Last updated: July 24, 2017
Place
Old Statehouse
Between September 19 and 23, lawyers representing the Mende sought writs of habeas corpus (the release of a party from unlawful restraint) before the U.S. Circuit Court. Presiding Judge Smith Thompson denied this motion, and left disposition of the Mende to the U.S. District Court. At the same time, the District Court, also meeting in the Statehouse, ruled that the Africans could not be sold in the state of Connecticut as "salvage" against the claims of Ruiz and Montez, the planters who had bought the Africans in Cuba.
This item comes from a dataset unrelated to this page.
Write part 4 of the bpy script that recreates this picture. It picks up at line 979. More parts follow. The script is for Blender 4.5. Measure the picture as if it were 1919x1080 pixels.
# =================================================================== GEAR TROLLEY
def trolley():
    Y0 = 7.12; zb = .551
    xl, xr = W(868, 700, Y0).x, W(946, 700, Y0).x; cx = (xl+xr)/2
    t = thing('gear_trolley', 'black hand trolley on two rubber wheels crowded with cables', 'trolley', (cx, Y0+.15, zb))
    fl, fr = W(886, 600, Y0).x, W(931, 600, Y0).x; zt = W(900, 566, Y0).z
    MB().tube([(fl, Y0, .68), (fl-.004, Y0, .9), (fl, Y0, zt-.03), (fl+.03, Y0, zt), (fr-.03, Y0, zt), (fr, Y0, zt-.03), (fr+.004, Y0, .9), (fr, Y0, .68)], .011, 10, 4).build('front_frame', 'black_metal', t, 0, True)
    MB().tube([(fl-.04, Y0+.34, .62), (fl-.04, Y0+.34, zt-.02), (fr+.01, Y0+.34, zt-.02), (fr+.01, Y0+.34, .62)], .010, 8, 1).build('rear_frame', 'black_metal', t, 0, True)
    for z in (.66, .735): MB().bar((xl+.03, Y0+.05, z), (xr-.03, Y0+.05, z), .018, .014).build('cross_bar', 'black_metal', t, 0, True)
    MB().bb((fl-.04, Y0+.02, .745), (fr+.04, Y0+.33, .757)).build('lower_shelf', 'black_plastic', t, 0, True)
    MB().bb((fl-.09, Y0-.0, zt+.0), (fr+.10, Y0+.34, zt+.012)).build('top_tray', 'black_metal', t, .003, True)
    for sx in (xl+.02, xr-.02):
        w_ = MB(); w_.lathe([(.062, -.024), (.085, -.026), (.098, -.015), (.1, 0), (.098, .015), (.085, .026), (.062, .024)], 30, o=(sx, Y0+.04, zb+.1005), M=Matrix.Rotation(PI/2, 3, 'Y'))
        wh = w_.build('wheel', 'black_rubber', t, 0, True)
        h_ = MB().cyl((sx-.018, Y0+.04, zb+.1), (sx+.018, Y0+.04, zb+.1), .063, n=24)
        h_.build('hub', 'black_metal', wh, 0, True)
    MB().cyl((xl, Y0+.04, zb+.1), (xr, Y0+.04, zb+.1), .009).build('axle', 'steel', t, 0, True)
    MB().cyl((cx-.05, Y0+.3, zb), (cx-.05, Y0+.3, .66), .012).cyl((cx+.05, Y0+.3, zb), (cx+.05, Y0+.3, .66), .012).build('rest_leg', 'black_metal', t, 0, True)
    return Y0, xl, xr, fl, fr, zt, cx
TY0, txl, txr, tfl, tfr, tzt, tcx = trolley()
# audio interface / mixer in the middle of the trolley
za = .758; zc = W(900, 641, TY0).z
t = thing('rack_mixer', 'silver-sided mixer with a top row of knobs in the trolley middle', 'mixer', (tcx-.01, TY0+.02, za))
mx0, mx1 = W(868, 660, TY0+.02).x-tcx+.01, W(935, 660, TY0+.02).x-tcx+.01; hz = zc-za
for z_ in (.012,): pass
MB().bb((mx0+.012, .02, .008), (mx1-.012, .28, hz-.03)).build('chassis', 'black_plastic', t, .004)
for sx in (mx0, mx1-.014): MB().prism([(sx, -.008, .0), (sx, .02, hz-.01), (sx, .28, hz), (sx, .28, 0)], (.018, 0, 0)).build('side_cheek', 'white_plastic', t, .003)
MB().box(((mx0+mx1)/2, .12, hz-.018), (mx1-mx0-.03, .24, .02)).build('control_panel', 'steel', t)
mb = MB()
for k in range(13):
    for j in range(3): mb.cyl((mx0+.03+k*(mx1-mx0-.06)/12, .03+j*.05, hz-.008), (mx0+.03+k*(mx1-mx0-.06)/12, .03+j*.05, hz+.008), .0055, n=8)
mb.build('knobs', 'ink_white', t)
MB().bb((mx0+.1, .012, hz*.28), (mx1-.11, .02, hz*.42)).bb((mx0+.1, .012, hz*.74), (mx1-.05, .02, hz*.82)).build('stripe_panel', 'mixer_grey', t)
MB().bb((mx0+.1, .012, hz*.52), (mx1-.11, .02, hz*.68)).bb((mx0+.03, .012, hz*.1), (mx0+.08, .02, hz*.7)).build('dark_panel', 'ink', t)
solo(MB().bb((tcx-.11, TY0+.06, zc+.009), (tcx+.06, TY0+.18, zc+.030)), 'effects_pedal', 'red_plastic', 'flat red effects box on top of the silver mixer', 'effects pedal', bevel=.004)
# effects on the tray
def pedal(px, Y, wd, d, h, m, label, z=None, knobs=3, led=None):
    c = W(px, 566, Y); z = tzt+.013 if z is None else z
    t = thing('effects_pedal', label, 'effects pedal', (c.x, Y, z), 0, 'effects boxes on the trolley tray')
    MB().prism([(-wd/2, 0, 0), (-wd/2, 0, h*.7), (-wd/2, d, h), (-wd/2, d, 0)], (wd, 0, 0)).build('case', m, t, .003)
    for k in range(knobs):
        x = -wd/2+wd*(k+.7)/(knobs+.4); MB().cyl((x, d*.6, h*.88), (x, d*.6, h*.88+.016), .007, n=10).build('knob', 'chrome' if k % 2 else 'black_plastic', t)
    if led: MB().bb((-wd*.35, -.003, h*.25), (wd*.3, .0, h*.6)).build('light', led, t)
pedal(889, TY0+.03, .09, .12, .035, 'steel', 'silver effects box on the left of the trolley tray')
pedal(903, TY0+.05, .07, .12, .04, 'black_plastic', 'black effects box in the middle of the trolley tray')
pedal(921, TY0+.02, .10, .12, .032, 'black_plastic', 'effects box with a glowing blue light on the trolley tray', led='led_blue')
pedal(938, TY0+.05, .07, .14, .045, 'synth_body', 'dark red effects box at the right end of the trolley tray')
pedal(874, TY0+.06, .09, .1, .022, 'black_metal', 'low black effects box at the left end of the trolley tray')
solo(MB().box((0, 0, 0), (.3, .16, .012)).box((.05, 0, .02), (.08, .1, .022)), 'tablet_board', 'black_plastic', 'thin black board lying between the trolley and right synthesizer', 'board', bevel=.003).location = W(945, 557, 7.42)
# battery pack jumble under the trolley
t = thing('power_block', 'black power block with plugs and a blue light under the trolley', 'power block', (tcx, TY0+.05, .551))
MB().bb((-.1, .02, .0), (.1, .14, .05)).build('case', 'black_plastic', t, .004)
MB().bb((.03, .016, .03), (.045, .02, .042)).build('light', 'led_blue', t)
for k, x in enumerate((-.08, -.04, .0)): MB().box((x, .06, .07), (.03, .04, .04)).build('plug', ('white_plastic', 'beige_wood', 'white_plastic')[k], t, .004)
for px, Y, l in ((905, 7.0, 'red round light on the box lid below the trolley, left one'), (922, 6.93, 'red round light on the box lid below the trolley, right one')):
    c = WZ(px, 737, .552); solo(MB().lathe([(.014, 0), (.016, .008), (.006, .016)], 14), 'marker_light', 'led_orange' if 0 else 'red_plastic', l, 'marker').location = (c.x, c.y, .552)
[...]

The second round of the trial began here when the District Court, with Judge Andrew Judson presiding, met from November 19-20, but the court eventually postponed the hearing until January 7, 1840, when the court would meet in New Haven. The publicity surrounding these hearings increased sympathy for the Mende. The question still remained whether or not the Africans were legal Cuban slaves, and they remained in the New Haven jail. The hearings determined that the Africans' mutiny against the crew of the Amistad did not occur within U.S. boundaries. Therefore, the Africans could not be tried for mutiny and murder in this country.
During this two-month period in Hartford, before the change of venue to New Haven, Roger Sherman Baldwin, serving as defense lawyer for the Amistad Africans, developed the basis for his argument on behalf of the Africans that would lead to the U.S. Supreme Court judgment in 1841.